Quim Torra obedece y está de acuerdo en ayudar a Carles Puigdemont para mantener la tensión todo lo posible y erosionar al adversario político, que no es otro que Esquerra Republicana. Pudiera ser un objetivo político legítimo, pero resulta que con ello lo que provocará Torra es una degradación de las instituciones catalanas. Si el Gobierno de la Generalitat permanece en funciones durante largos meses, porque hay una lucha por la interpretación del reglamento del Parlament o discrepancias jurídicas sobre qué se entiende por una legislatura finalizada, la institución sufrirá y el ciudadano catalán acabará por distanciarse. ¿Es lo que quiere Torra?

Es la degradación total, la imagen de una elite política nacionalista que ya no sabe cómo salir del atolladero en el que se introdujo hace más de una década. La imagen de lo que ha pasado se puede explicar con dos entregas de premios, con dos momentos muy distantes. Si el 11 de mayo de 1995 el presidente Jordi Pujol entregaba el VII Premio Internacional Cataluña al presidente de la República Checa Václav Havel y al expresidente alemán Richard von Weizäcker, bajo la presidencia de la Reina Sofía, el pasado 3 de septiembre era el presidente Quim Torra quien otorgaba el XXXI Premio Internacional Cataluña a Ngügï wa Thiong’o, un escritor africano, de Kenia, que tras publicar durante décadas en inglés, ha optado por escribir únicamente en kikuyu.

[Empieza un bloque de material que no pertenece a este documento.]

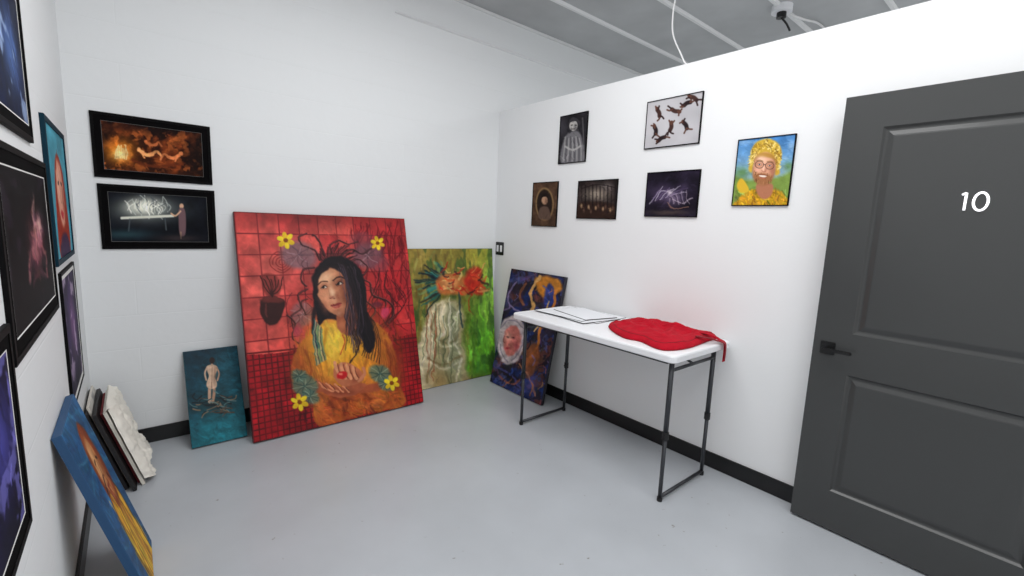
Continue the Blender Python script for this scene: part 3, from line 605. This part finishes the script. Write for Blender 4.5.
# ---- six pictures on the right wall
RW = dict(rz=R(-90), fw=.005, t=.012, nm='wall_print', group=None, cat='picture')
cs = [(561,116),(588,112),(587,162),(559,164)]; A = Art(70, 120, cs, (34,32,36))
A.noise(8,.45,121).glow(563,125,5,10,(70,68,74),.7).poly([(564,140),(570,132),(579,131),(584,142),(586,164),(562,164)],(112,110,114),1,2).ell(574,125,4.2,5.4,(184,180,176),0,1,1).poly([(568.5,123),(573,116.6),(580,120.6),(580,126),(577,121),(571,121.5)],(54,52,56),1,1).glow(576,127,2,4,(90,88,90),.7)
for k in range(9): A.line([(566+k*1.8,136+k%3),(565+k*2.2,148),(564+k*2.4,162)],.8,((196,194,190),(48,46,50))[k%2],.6)
A.line([(571.6,124.6),(573,124.4)],.9,(36,36,36)).line([(575.6,124.6),(577,124.8)],.9,(36,36,36)).line([(572.6,128.4),(575.6,128.4)],.8,(60,50,50)).line([(566,146),(574,150),(582,146)],2,(170,168,166),.9).line([(583,118),(586,152)],1.2,(92,90,92),.8).strokes(90,5,1,.3,80,40,7,a=.5)
wall_pic(0, XR, cs, art=A, label='grey monochrome print of a seated figure, upper left of six on right wall', **RW)
cs = [(648,101),(703,93),(701,144),(645,149)]; A = Art(130, 120, cs, (186,184,188)); A.noise(30,.1,123)
rs = np.random.RandomState(11)
for (x, y, rr) in ((659,112,70),(688,104,-25),(656,130,80),(672,127,100),(687,126,60),(663,139,-30),(676,110,200),(694,99,30)):
    c = ((40,30,32),(66,44,40))[rs.randint(2)]; dx, dy = math.cos(R(rr)), math.sin(R(rr))
    A.line([(x-3.4*dx, y-3.4*dy), (x+.8*dy, y-.8*dx), (x+3.4*dx, y+3.4*dy)], 4.2, c, 1, 1).ell(x-5.2*dx, y-5.2*dy, 1.6, 1.7, (90,56,46), 0, 1, .8)
    for bx, sgn, ln in ((-3,1,4.6),(-3,-1,4.6),(3.2,1,5.6),(3.2,-1,5.6)):
        bx0, by0 = x+bx*dx, y+bx*dy; sg = 1 if bx > 0 else -1; j = rs.uniform(.2, 1.0)
        ex, ey = sg*dx*math.cos(j)-sgn*dy*math.sin(j), sg*dy*math.cos(j)+sgn*dx*math.sin(j); j2 = rs.uniform(-.9, .9); fx_, fy_ = ex*math.cos(j2)-ey*math.sin(j2), ex*math.sin(j2)+ey*math.cos(j2)
        A.line([(bx0, by0), (bx0+ex*ln*.5, by0+ey*ln*.5), (bx0+ex*ln*.5+fx_*ln*.5, by0+ey*ln*.5+fy_*ln*.5)], 1.7, ((50,34,34),(90,60,50))[rs.randint(2)], .95)
wall_pic(0, XR, cs, art=A, label='light grey print of several small dark leaping figures on right wall', **RW)
cs = [(738,140),(795,134),(791,206),(733,206)]; A = Art(170, 200, cs, (120,168,206))
A.grad(766,138,(70,128,190),766,182,(160,192,210)).blot(10,.5,(196,214,226),.6,124,soft=.2,reg=(766,156,40,24)).poly([(730,176),(750,179),(780,176),(800,171),(800,212),(730,212)],(120,146,70),1,5).glow(742,172,9,6,(84,124,66),.85).glow(790,166,6,5,(84,124,66),.8).noise(8,.15,125).strokes(200,7,1.4,.14,5,30,8,a=.5)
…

No se trata de comparar la calidad o la personalidad de los diferentes premiados, sino de por qué se elige a los galardonados, y qué uso hacen los presidentes de la Generalitat. Para empezar, las expectativas que genera el premio y el eco mediático han cambiado por completo. ¿A alguien le interesa ahora? Y, después, hay que tener en cuenta lo que tiene en la cabeza Quim Torra. Resulta que el libro del africano premiado, Descolonizar la mente (1986), es uno de los preferidos de Torra. Fue perfecto para que el mandatario catalán señalara que “la libertad de expresión está amenazada” en el “Estado español”, de la misma forma que lo está en el África poscolonial, como señala Ngügï wa Thiong’o. Lo que se dibujaba es que el catalán puede sufrir, como el kikuyu en Kenia, y que los minoritarios, bajo los poderes coloniales, deben unirse y ayudarse.

Queda lejos la Cataluña de mediados de los noventa, que buscara referentes en la Europa que se abría paso, tras los regímenes socialistas. Es cierto que Jordi Pujol reconocía la defensa de la moralidad en la política, con el galardón a Havel y a Won Weizäcker, que hablaron de ello con convicción, algo que Pujol no aplicó, precisamente. En aquel momento no se conocía lo que vendría después, a pesar de algunos indicios sobre la familia Pujol. Pero convengamos en que había una cierta altura de miras. Ahora el referente es el kikuyu, es la lengua de la tribu, respetable, pero siempre que no se hagan comparaciones ridículas, que es lo que practica en todo momento el presidente Torra, convencido de que vive en los años treinta, en una Cataluña noucentista, enamorada de la racionalidad alemana, y llena de catalanes excelsos y cultos, no contaminados por otros pueblos de las Españas.

Torra sigue en la Generalitat, como un kikuyu en su aldea, sin querer abrir los ojos, sin reconocer otra realidad en Cataluña, sin admitir que nadie se levanta de la cama en Madrid pensando en cómo fastidiar al catalán menesteroso que habla en catalán.

La transformación de Cataluña ha sido enorme en las últimas décadas, pero ha sido inversamente proporcional a la calidad de sus elites nacionalistas. La Generalitat, instrumento del autogobierno, con poderosas palancas para transformar la realidad, ha quedado en manos de políticos que buscan escritores que se encierran en lenguas minoritarias --defensivas, hasta tal punto que Ngügï sostiene que no puede existir una literatura africana que se escriba en lenguas “imperiales”, como el inglés o el francés-- para mantener el conflicto político con España, para seguir con el bloqueo institucional y mantener una distancia que se sabe que es postiza respecto a lo español.

El enorme problema radica en que cuesta horrores que muchos ciudadanos abran los ojos, porque nadie desea que le digan que se ha equivocado. Pero es así, con una claridad meridiana. Sólo hace falta comparar esos dos momentos: De Havel al escritor en lengua kikuya.